» **RECORDED INFORMATION**:
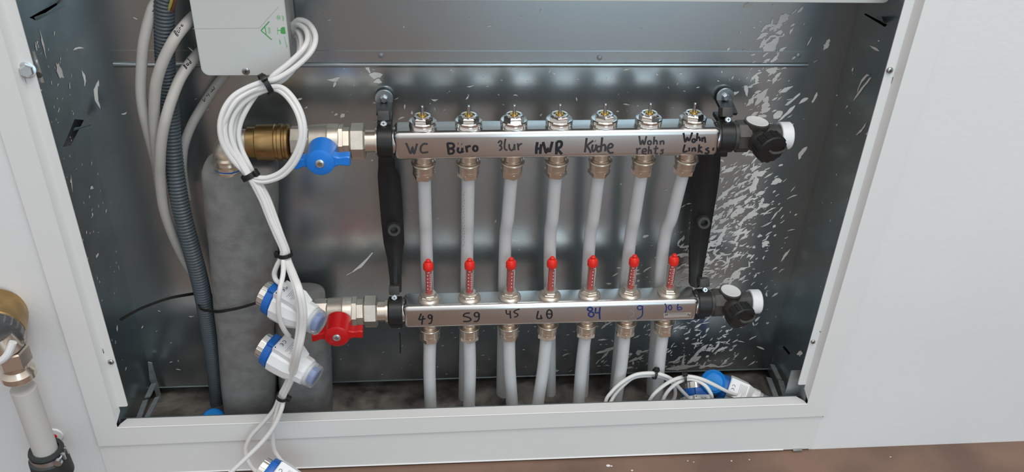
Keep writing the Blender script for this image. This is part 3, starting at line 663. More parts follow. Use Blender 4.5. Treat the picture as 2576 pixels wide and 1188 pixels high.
rows.append((cb2+(cb2-ct2)*0.25, w2, 0.035))
mb = MB(); foam(mb, rows); obj('foam_sleeve', mb, FOAM, ins2, sharp=50)
mb = MB()
def at_l(x): p = P(x, 775, YA); return LB.l+LB.ax*((p.x-LB.l.x)/LB.ax.x)
e0 = at_l(792); tube(mb, spline([e0, e0-LB.ax*0.010, e0-LB.ax*0.019+Vector((0, .004, -0.005)), e0-LB.ax*0.023+Vector((0, .008, -0.016)), e0-LB.ax*0.023+Vector((0, .012, -0.03))], 6), 0.0145, 20)
obj('elbow', mb, NICKELM, ins2)

# ------------------------------------------------------------------ end fittings
def end_fitting(q, disc, drain, plug, label, mirror_px):
    t = empty('end_fitting', q.r+q.ax*0.03, label, 'vent and drain fitting')
    o = q.r
    mb = MB()
    xd = P(*disc, YA).x - o.x
    lathe(mb, o+q.ax*0.0005, q.ax, [(0, 0.0168), (0.002, 0.0178), (0.014, 0.0178), (0.0145, 0.0165), (0.022, 0.0165)], 32)
    lathe(mb, o+q.ax*0.022, q.ax, [(0, 0.0178), (0.001, 0.0185), (0.0145, 0.0185), (0.0155, 0.0165)], 8, rot=R(22))
    lathe(mb, o+q.ax*0.036, q.ax, [(0, 0.0135), (0.032, 0.0135)], 28)
    dc = o+q.ax*(xd*1.0)
    tz = (Z+q.ax*0.10+Vector((0, -0.02, 0))).normalized()
    lathe(mb, dc-tz*0.006, tz, [(0, 0.0090), (0.010, 0.0105), (0.0185, 0.0142), (0.0240, 0.0146), (0.0247, 0.0132)], 32)
    body = obj('fitting_body', mb, BLACKD, t)
    top = dc+tz*0.0182
    mb = MB(); lathe(mb, top, tz, [(0, 0.0128), (0.0008, 0.0128), (0.0011, 0.0120), (0.0008, 0.0112)], 32); obj('vent_disc', mb, WDISC, t, label='round white disc facing up')
    # drain cap towards the room
    dd = Vector((0.24, -1.0, -0.17)).normalized(); cp = P(*drain, 0.018)
    mb = MB(); lathe(mb, dc-Z*0.004, (cp-(dc-Z*0.004)), [(0, 0.0125), ((cp-(dc-Z*0.004)).length, 0.0125)], 24); obj('drain_neck', mb, BLACKD, t)
    mb = MB(); n = 32; prof = [(0, 0.0160), (0.001, 0.0170), (0.013, 0.0170), (0.0145, 0.0155)]
    lathe(mb, cp-dd*0.008, dd, prof, n)
    for k in range(14):
        a_, x, y = frame(dd); g = 2*math.pi*k/14; rr = x*math.cos(g)+y*math.sin(g); s = a_.cross(rr)
        b0 = cp-dd*0.007+rr*0.0168
        prism(mb, [b0-s*0.0022, b0+s*0.0022, b0+s*0.0016+rr*0.0010, b0-s*0.0016+rr*0.0010], dd*0.012)
    cap = obj('drain_cap', mb, BLACK, t, sharp=30)
    mb = MB(); f0 = cp+dd*0.0065
    xr = (q.ax-dd*q.ax.dot(dd)).normalized(); zr = dd.cross(xr)
    tube(mb, spline([f0-xr*0.004, f0-xr*0.002+dd*0.004, f0+xr*0.004+dd*0.0055, f0+xr*0.012+dd*0.004, f0+xr*0.0165, f0+xr*0.0175-dd*0.005], 5), 0.0016, 8); obj('cap_loop', mb, BLACKD, cap)
    # plug at the far end
    mb = MB(); pc = P(*plug, YA+0.002); pb = Vector((pc.x-0.006, YA, dc.z)); 
    lathe(mb, Vector((dc.x+0.004, YA, dc.z)), q.ax, [(0, 0.0125), (max(0.008, pb.x-dc.x-0.004), 0.0128)], 28); obj('plug_neck', mb, BLACKD, t)
    mb = MB(); lathe(mb, pb, q.ax, [(0, 0.0148), (0.0007, 0.0158), (0.0125, 0.0158), (0.0137, 0.0148), (0.0137, 0.0100)], 32); obj('end_plug', mb, WPLAST, t, label='white round end plug')
    return t
end_fitting(UB, (1894, 340), (1936, 370), (1968, 342), 'black vent and drain fitting with white disc at the end of the upper bar', 1)
end_fitting(LB, (1828, 765), (1862, 794), (1894, 758), 'black vent and drain fitting with white disc at the end of the lower bar', 1)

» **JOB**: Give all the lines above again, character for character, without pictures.

» **FINISHED EXERCISE**:
Keep writing the Blender script for this image. This is part 3, starting at line 663. More parts follow. Use Blender 4.5. Treat the picture as 2576 pixels wide and 1188 pixels high.
rows.append((cb2+(cb2-ct2)*0.25, w2, 0.035))
mb = MB(); foam(mb, rows); obj('foam_sleeve', mb, FOAM, ins2, sharp=50)
mb = MB()
def at_l(x): p = P(x, 775, YA); return LB.l+LB.ax*((p.x-LB.l.x)/LB.ax.x)
e0 = at_l(792); tube(mb, spline([e0, e0-LB.ax*0.010, e0-LB.ax*0.019+Vector((0, .004, -0.005)), e0-LB.ax*0.023+Vector((0, .008, -0.016)), e0-LB.ax*0.023+Vector((0, .012, -0.03))], 6), 0.0145, 20)
obj('elbow', mb, NICKELM, ins2)

# ------------------------------------------------------------------ end fittings
def end_fitting(q, disc, drain, plug, label, mirror_px):
    t = empty('end_fitting', q.r+q.ax*0.03, label, 'vent and drain fitting')
    o = q.r
    mb = MB()
    xd = P(*disc, YA).x - o.x
    lathe(mb, o+q.ax*0.0005, q.ax, [(0, 0.0168), (0.002, 0.0178), (0.014, 0.0178), (0.0145, 0.0165), (0.022, 0.0165)], 32)
    lathe(mb, o+q.ax*0.022, q.ax, [(0, 0.0178), (0.001, 0.0185), (0.0145, 0.0185), (0.0155, 0.0165)], 8, rot=R(22))
    lathe(mb, o+q.ax*0.036, q.ax, [(0, 0.0135), (0.032, 0.0135)], 28)
    dc = o+q.ax*(xd*1.0)
    tz = (Z+q.ax*0.10+Vector((0, -0.02, 0))).normalized()
    lathe(mb, dc-tz*0.006, tz, [(0, 0.0090), (0.010, 0.0105), (0.0185, 0.0142), (0.0240, 0.0146), (0.0247, 0.0132)], 32)
    body = obj('fitting_body', mb, BLACKD, t)
    top = dc+tz*0.0182
    mb = MB(); lathe(mb, top, tz, [(0, 0.0128), (0.0008, 0.0128), (0.0011, 0.0120), (0.0008, 0.0112)], 32); obj('vent_disc', mb, WDISC, t, label='round white disc facing up')
    # drain cap towards the room
    dd = Vector((0.24, -1.0, -0.17)).normalized(); cp = P(*drain, 0.018)
    mb = MB(); lathe(mb, dc-Z*0.004, (cp-(dc-Z*0.004)), [(0, 0.0125), ((cp-(dc-Z*0.004)).length, 0.0125)], 24); obj('drain_neck', mb, BLACKD, t)
    mb = MB(); n = 32; prof = [(0, 0.0160), (0.001, 0.0170), (0.013, 0.0170), (0.0145, 0.0155)]
    lathe(mb, cp-dd*0.008, dd, prof, n)
    for k in range(14):
        a_, x, y = frame(dd); g = 2*math.pi*k/14; rr = x*math.cos(g)+y*math.sin(g); s = a_.cross(rr)
        b0 = cp-dd*0.007+rr*0.0168
        prism(mb, [b0-s*0.0022, b0+s*0.0022, b0+s*0.0016+rr*0.0010, b0-s*0.0016+rr*0.0010], dd*0.012)
    cap = obj('drain_cap', mb, BLACK, t, sharp=30)
    mb = MB(); f0 = cp+dd*0.0065
    xr = (q.ax-dd*q.ax.dot(dd)).normalized(); zr = dd.cross(xr)
    tube(mb, spline([f0-xr*0.004, f0-xr*0.002+dd*0.004, f0+xr*0.004+dd*0.0055, f0+xr*0.012+dd*0.004, f0+xr*0.0165, f0+xr*0.0175-dd*0.005], 5), 0.0016, 8); obj('cap_loop', mb, BLACKD, cap)
    # plug at the far end
    mb = MB(); pc = P(*plug, YA+0.002); pb = Vector((pc.x-0.006, YA, dc.z)); 
    lathe(mb, Vector((dc.x+0.004, YA, dc.z)), q.ax, [(0, 0.0125), (max(0.008, pb.x-dc.x-0.004), 0.0128)], 28); obj('plug_neck', mb, BLACKD, t)
    mb = MB(); lathe(mb, pb, q.ax, [(0, 0.0148), (0.0007, 0.0158), (0.0125, 0.0158), (0.0137, 0.0148), (0.0137, 0.0100)], 32); obj('end_plug', mb, WPLAST, t, label='white round end plug')
    return t
end_fitting(UB, (1894, 340), (1936, 370), (1968, 342), 'black vent and drain fitting with white disc at the end of the upper bar', 1)
end_fitting(LB, (1828, 765), (1862, 794), (1894, 758), 'black vent and drain fitting with white disc at the end of the lower bar', 1)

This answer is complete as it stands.